Chaque jour, la télévision nous montre des enfants qui se débattent
contre l'angoisse où les jettent des bouleversements qui les déconcertent
! Les plus pauvres s'enferment dans le ressentiment, les plus riches
dans l'égoïsme. Ce que dévoile la question du voile va bien au-delà
de ce que nous imaginons. Elle s'impose à nous tous comme un révélateur
du désarroi de notre jeunesse tout entière. Elle nous dit, à sa manière,
que le type de société qui se développe en Occident n'a plus la moindre
force d'entraînement, ni sur les individus, ni sur les groupes.
Pour la jeunesse, cette loi aurait un arrière-goût de capitulation.

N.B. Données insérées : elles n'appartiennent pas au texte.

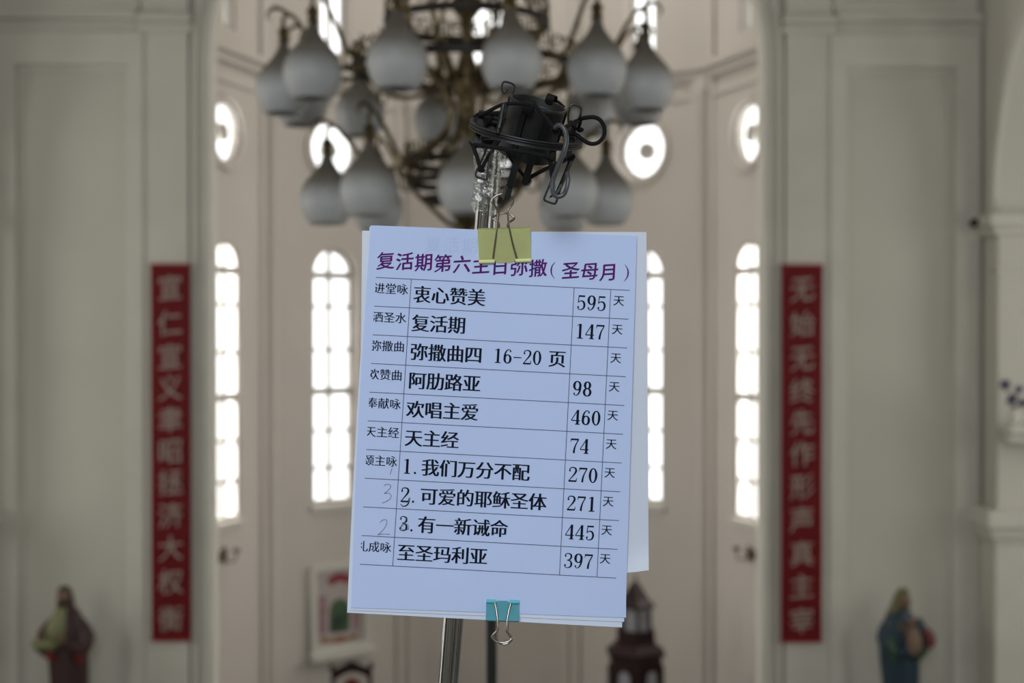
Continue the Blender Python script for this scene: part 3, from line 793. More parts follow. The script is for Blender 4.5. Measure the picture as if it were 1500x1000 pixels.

Elle signifierait que le pouvoir politique a définitivement renoncé
à traiter le fond des problèmes et qu'il s'est exilé dans le formel
et l'apparent.
Les conséquences de cette loi, détestables pour tout le monde, le
seront plus encore pour les jeunes filles qu'elle vise. Elle ouvrira
un boulevard à la mauvaise foi, aux entêtements sans issue, aux fausses
rationalisations, au manichéisme sommaire, prodromes des révoltes
sans espoir.
Et puis tissu pour tissu, l'imposture est trop grosse ! Pour dangereux
qu'il soit, ce voile est devenu pour celles qui le portent, et même
pour ceux qui le refusent, une affaire de conscience. Quelle conscience
y a-t-il, je vous le demande, dans la course à l'exhibition que nous
laissons la publicité organiser dès la maternelle, que dis-je ? dès
la naissance, quand ce n'est pas avant la naissance ! Les signes visibles
de richesse, les signes ostentatoires de vanité, et donc les signes
ostensibles d'arrogance et de mépris, qui s'y oppose ? J'entends souvent
parler de valeurs. Je ne mets pas en doute la sincérité de ceux qui
tiennent ce langage. Mais pendant que dans cette assemblée on célèbre
les valeurs, partout ailleurs les jeunes sont invités à vivre sur
le mode de l'individualisme, de la compétition, de l'illusion, de
l'envie et de la jalousie. Où est le progrès quand une petite Marie,
plutôt que du voile de Farida, rêve des Nike de Claire ou de François.
Qu'on le veuille ou non, et même si on le refuse, l'être est quand
même davantage présent dans le voile que dans les Nike ! (Exclamations
sur divers bancs.)
Combattre ce qu'un membre de la commission Stasi a superbement appelé
les « cléricatures de l'argent », voilà la première urgence éducative
! Je ne pense pas seulement à la nécessaire réduction des inégalités,
ni à l'urgente obligation d'éradiquer de monstrueuses injustices,
car le mal a creusé des galeries plus profondes encore. Je pense d'abord
à un examen hardi et généreux des raisons de vivre que nous proposons
à la jeunesse. Si une telle tâche était, je ne dis pas même achevée
ni menée à bien, mais simplement loyalement commencée, la question
du voile, comme bien d'autres, s'apaiserait.
Pour celles qui le portent, comme pour l'immense majorité qui le refuse,
l'accès au monde réel, aujourd'hui obstrué par l'illusion systématiquement
organisée, serait enfin ouvert. Les esprits et les cœurs sortiraient
des réserves où l'argent les tient enfermés. Ce voile, que nous redoutons
tellement, tomberait alors de lui-même. Et nous comprendrions qu'il
ne cachait pas seulement le visage de quelques adolescentes mais,
d'une autre manière, le nôtre.
Evidemment, pour toutes ces raisons, je voterai contre ce texte. (Applaudissements
sur quelques bancs du groupe des député-e-s communistes et républicains.)